None of the police forces involved will comment on the Hamilton case, nor will the social work departments involved. All maintain that the forthcoming inquiry into the killings and the judicial investigation gag them.
Hamilton's simmering resentment against a life of rejection became focused on Dunblane, a 15-minute car ride north of Stirling. He was inexorably linked to the town. His introduction to guns was there. He was a stalwart of the Dunblane gun club, now defunct, which practiced on a military range on a hillside overlooking the place. The Stirling gun club, which he then joined, also uses the range.
By March 12, he had little room left to maneuver.

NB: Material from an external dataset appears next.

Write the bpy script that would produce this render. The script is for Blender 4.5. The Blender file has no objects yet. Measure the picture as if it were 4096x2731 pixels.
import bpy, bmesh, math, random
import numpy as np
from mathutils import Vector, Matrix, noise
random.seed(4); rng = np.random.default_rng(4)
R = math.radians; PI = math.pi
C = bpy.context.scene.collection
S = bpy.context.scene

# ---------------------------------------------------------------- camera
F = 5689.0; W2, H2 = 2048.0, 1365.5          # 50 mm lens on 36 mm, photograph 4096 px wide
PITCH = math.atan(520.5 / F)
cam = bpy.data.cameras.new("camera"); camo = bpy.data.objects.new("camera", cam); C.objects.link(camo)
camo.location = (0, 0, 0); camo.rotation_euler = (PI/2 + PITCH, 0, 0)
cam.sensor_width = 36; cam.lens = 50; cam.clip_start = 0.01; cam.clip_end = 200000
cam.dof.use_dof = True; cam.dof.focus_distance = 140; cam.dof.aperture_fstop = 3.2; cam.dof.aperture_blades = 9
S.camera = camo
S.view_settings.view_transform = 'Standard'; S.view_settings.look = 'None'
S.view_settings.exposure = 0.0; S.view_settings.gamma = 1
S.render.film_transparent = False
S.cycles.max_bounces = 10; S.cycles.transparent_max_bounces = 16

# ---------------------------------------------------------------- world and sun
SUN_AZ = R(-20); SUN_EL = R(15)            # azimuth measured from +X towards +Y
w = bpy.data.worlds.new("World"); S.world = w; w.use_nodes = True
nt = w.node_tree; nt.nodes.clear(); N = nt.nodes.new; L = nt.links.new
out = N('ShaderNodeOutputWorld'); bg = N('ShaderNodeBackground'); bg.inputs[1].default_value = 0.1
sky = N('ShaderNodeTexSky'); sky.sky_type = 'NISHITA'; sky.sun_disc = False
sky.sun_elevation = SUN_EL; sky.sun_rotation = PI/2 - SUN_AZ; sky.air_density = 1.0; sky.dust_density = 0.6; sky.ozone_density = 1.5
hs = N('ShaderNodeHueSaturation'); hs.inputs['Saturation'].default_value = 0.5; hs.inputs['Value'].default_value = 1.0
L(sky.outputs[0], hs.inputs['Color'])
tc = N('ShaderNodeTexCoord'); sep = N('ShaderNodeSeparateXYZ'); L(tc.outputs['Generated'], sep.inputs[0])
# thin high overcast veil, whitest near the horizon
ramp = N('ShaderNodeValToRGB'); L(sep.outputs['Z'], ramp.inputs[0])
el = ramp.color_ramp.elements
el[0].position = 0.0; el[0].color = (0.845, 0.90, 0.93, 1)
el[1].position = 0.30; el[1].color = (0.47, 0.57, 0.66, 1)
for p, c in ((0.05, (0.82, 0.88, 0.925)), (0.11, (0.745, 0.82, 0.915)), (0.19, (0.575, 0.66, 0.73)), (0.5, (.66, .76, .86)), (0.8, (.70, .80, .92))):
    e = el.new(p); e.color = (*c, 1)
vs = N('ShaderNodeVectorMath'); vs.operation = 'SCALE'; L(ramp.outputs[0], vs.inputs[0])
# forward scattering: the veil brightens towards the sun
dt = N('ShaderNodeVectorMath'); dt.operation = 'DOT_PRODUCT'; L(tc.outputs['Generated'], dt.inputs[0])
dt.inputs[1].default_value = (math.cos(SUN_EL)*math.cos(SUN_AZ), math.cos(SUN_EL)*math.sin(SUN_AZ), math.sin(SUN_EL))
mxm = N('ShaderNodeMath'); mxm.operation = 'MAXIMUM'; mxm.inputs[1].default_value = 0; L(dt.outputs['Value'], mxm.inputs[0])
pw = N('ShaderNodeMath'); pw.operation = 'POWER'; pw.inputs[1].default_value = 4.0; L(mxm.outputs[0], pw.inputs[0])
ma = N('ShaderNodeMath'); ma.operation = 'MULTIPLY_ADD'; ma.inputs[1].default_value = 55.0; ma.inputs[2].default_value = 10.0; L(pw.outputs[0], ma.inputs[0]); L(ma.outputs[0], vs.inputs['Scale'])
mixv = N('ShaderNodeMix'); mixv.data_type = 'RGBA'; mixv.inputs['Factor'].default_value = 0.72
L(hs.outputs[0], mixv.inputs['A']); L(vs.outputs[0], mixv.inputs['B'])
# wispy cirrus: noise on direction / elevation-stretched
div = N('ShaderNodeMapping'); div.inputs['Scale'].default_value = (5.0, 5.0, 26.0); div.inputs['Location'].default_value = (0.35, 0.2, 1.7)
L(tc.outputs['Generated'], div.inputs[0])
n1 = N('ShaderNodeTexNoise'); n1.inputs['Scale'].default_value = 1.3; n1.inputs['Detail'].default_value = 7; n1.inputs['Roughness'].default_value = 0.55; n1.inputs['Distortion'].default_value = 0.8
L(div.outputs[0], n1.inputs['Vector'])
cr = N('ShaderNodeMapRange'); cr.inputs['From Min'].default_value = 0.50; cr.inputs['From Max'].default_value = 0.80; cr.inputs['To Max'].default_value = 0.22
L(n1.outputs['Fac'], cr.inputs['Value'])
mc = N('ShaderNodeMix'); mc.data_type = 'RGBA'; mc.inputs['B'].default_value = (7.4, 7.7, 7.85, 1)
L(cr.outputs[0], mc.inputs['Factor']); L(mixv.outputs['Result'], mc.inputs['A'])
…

He faced losing the boys club he ran on Thursday evenings at Dunblane High School, which was closest to his home. It was, he believed, a last bid to exorcise him from the town.
For all the disorganized state of his home - it was a garbage "tip," according to neighbor Grace Ogilvie, with cups and plates spilling on the floor - Hamilton made sure his letters were neat. Crisp, literate and organized, they signaled none of the bedlam within.
And so, on March 12, he folded copies of 20 years of correspondence into several careful bundles, stamped them second-class, addressed them to Scotland's newspapers and TV stations and prepared for his last night. "I cannot even walk the streets for fear of embarrassing ridicule," he said in one letter.
In the morning, the two worlds met, close-knit community and unraveling mind. Hamilton waved to his neighbors and drove off slowly, with fresh ammo lying beside him, along with the guns and the rifleman's earmuffs he used to protect his hearing while firing.
He drove into Dunblane, passing a steady stream of commuters who would soon be racing back into town, their hands cold with anguish on the wheel.
Inside the school, small paper snowflakes line the windows of the classrooms. Five miles away, in unconscious echo, similar white-paper snowflakes pepper the windows of the children's ward of Stirling Royal Infirmary, where injured children still lie.
In the playground, you can stand on the hopscotch grid where the first shot was fired, where the story ended and the horror began.